Begin

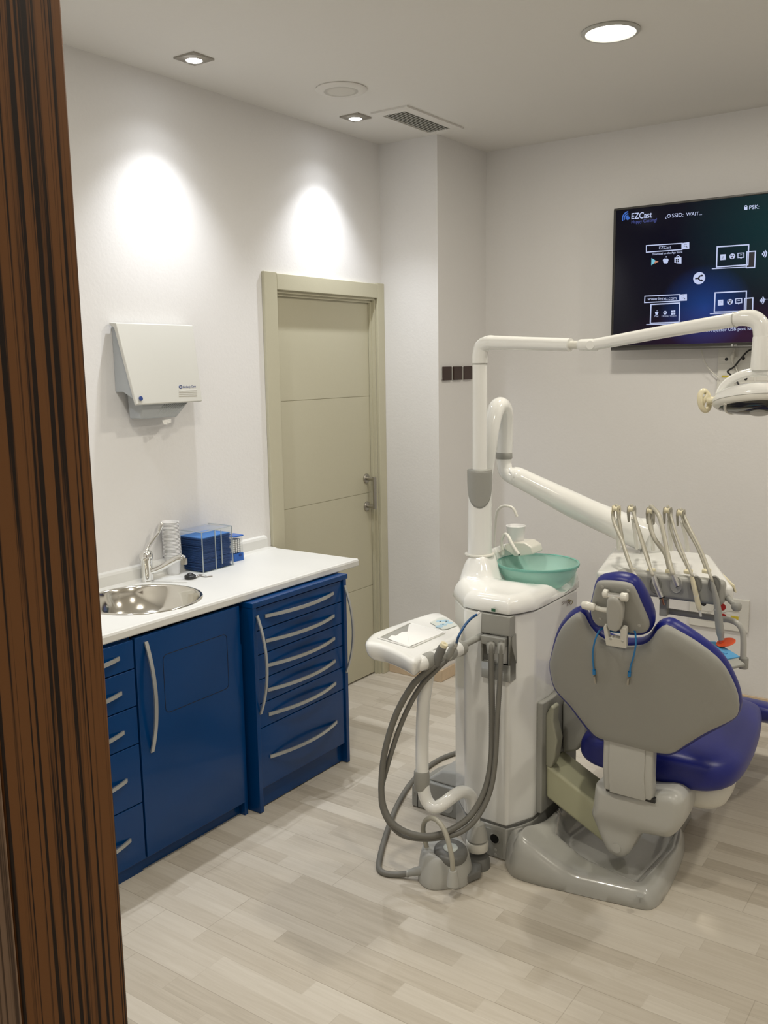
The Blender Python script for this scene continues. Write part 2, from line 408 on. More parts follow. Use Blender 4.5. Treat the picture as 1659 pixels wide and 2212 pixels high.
# baseboards
struct(box('baseboard_pillar', XL+.02, -2.51+.012, 4.048, 4.06, 0, .065, M_board, bev=.003))
struct(box('baseboard_side', -2.51, -2.498, 4.06, YB, 0, .065, M_board, bev=.003))
struct(box('baseboard_back', -2.498, XR, YB-.012, YB, 0, .065, M_board, bev=.003))
# zebrano doorway lining
struct(box('trim_1', -.44, -.42, .249, .318, 0, 2.12, M_zebra, bev=.002))
struct(box('trim_2', -.47, -.418, .165, .249, 0, 2.12, M_zebra_lit, bev=.003))
struct(box('trim_3', -.52, -.4402, .3002, .318, 0, 2.14, M_zebra, bev=.002))
struct(box('trim_4', .50, .52, .165, .318, 0, 2.12, M_zebra, bev=.002))
struct(box('trim_5', -.44, .52, .165, .318, 2.10, 2.12, M_zebra))

# ---- door_1
dr = bpy.data.objects.new('door_1', None); COL.objects.link(dr); dr.location = (XL, 3.6, 0); dr['kind'] = 'structure'; dr['label'] = 'beige panelled door with steel pull handle beside the blue cabinets'
fr = MB(); fr.box(XL, XL+.018, 3.130, DY0, 0, 2.122); fr.box(XL, XL+.018, DY1, 4.060, 0, 2.122); fr.box(XL, XL+.018, DY0, DY1, DZ, 2.118)
o = fr.build('door_frame', M_door, dr); bevel(o, .003, 2)
lin = MB(); lin.box(XL-.10, XL+.0005, DY0, DY0+.012, 0, DZ); lin.box(XL-.10, XL+.0005, DY1-.012, DY1, 0, DZ); lin.box(XL-.10, XL+.0005, DY0+.012, DY1-.012, DZ-.012, DZ)
lin.box(XL-.030, XL-.016, DY1-.022, DY1-.0121, 0, DZ-.012); lin.box(XL-.030, XL-.016, DY0+.0121, DY1-.0221, DZ-.024, DZ-.0121)
lin.build('door_lining', M_door, dr)
leaf = MB(); xf = XL-.032
lz = [.008]
for (px, py) in ((790, 1268), (714, 1081), (708, 861)):
    lz.append(X(px, py, xf).z)
lz.append(DZ-.014)
leaf.box(xf-.04, xf-.003, DY0+.014, DY1-.014, .008, DZ-.014)
for a, b in zip(lz[:-1], lz[1:]): leaf.box(xf-.003, xf, DY0+.014, DY1-.014, a+.0015, b-.0015)
leaf.build('door_leaf', M_door, dr)
hd = MB(); y_h = 3.935; z1, z2 = X(803, 1030, xf).z-.003, X(806, 1090, xf).z
hb_ = MB()
for zz in (z1, z2):
    hb_.lathe([(0, 0), (.026, 0), (.026, .006), (.022, .009), (0, .009)], (xf, y_h, zz), (1, 0, 0), seg=28)
    hb_.tube([(xf+.008, y_h, zz), (xf+.06, y_h, zz)], .010, n=1)
hb_.tube([(xf+.055, y_h, z1+.010), (xf+.055, y_h, z2-.010)], .0105, n=1)
hb_.build('door_handle', M_steel, dr, smooth=True)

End

The exercise:
Repeat the listing verbatim. Skip the pictures.

Exercise response:
The Blender Python script for this scene continues. Write part 2, from line 408 on. More parts follow. Use Blender 4.5. Treat the picture as 1659 pixels wide and 2212 pixels high.
# baseboards
struct(box('baseboard_pillar', XL+.02, -2.51+.012, 4.048, 4.06, 0, .065, M_board, bev=.003))
struct(box('baseboard_side', -2.51, -2.498, 4.06, YB, 0, .065, M_board, bev=.003))
struct(box('baseboard_back', -2.498, XR, YB-.012, YB, 0, .065, M_board, bev=.003))
# zebrano doorway lining
struct(box('trim_1', -.44, -.42, .249, .318, 0, 2.12, M_zebra, bev=.002))
struct(box('trim_2', -.47, -.418, .165, .249, 0, 2.12, M_zebra_lit, bev=.003))
struct(box('trim_3', -.52, -.4402, .3002, .318, 0, 2.14, M_zebra, bev=.002))
struct(box('trim_4', .50, .52, .165, .318, 0, 2.12, M_zebra, bev=.002))
struct(box('trim_5', -.44, .52, .165, .318, 2.10, 2.12, M_zebra))

# ---- door_1
dr = bpy.data.objects.new('door_1', None); COL.objects.link(dr); dr.location = (XL, 3.6, 0); dr['kind'] = 'structure'; dr['label'] = 'beige panelled door with steel pull handle beside the blue cabinets'
fr = MB(); fr.box(XL, XL+.018, 3.130, DY0, 0, 2.122); fr.box(XL, XL+.018, DY1, 4.060, 0, 2.122); fr.box(XL, XL+.018, DY0, DY1, DZ, 2.118)
o = fr.build('door_frame', M_door, dr); bevel(o, .003, 2)
lin = MB(); lin.box(XL-.10, XL+.0005, DY0, DY0+.012, 0, DZ); lin.box(XL-.10, XL+.0005, DY1-.012, DY1, 0, DZ); lin.box(XL-.10, XL+.0005, DY0+.012, DY1-.012, DZ-.012, DZ)
lin.box(XL-.030, XL-.016, DY1-.022, DY1-.0121, 0, DZ-.012); lin.box(XL-.030, XL-.016, DY0+.0121, DY1-.0221, DZ-.024, DZ-.0121)
lin.build('door_lining', M_door, dr)
leaf = MB(); xf = XL-.032
lz = [.008]
for (px, py) in ((790, 1268), (714, 1081), (708, 861)):
    lz.append(X(px, py, xf).z)
lz.append(DZ-.014)
leaf.box(xf-.04, xf-.003, DY0+.014, DY1-.014, .008, DZ-.014)
for a, b in zip(lz[:-1], lz[1:]): leaf.box(xf-.003, xf, DY0+.014, DY1-.014, a+.0015, b-.0015)
leaf.build('door_leaf', M_door, dr)
hd = MB(); y_h = 3.935; z1, z2 = X(803, 1030, xf).z-.003, X(806, 1090, xf).z
hb_ = MB()
for zz in (z1, z2):
    hb_.lathe([(0, 0), (.026, 0), (.026, .006), (.022, .009), (0, .009)], (xf, y_h, zz), (1, 0, 0), seg=28)
    hb_.tube([(xf+.008, y_h, zz), (xf+.06, y_h, zz)], .010, n=1)
hb_.tube([(xf+.055, y_h, z1+.010), (xf+.055, y_h, z2-.010)], .0105, n=1)
hb_.build('door_handle', M_steel, dr, smooth=True)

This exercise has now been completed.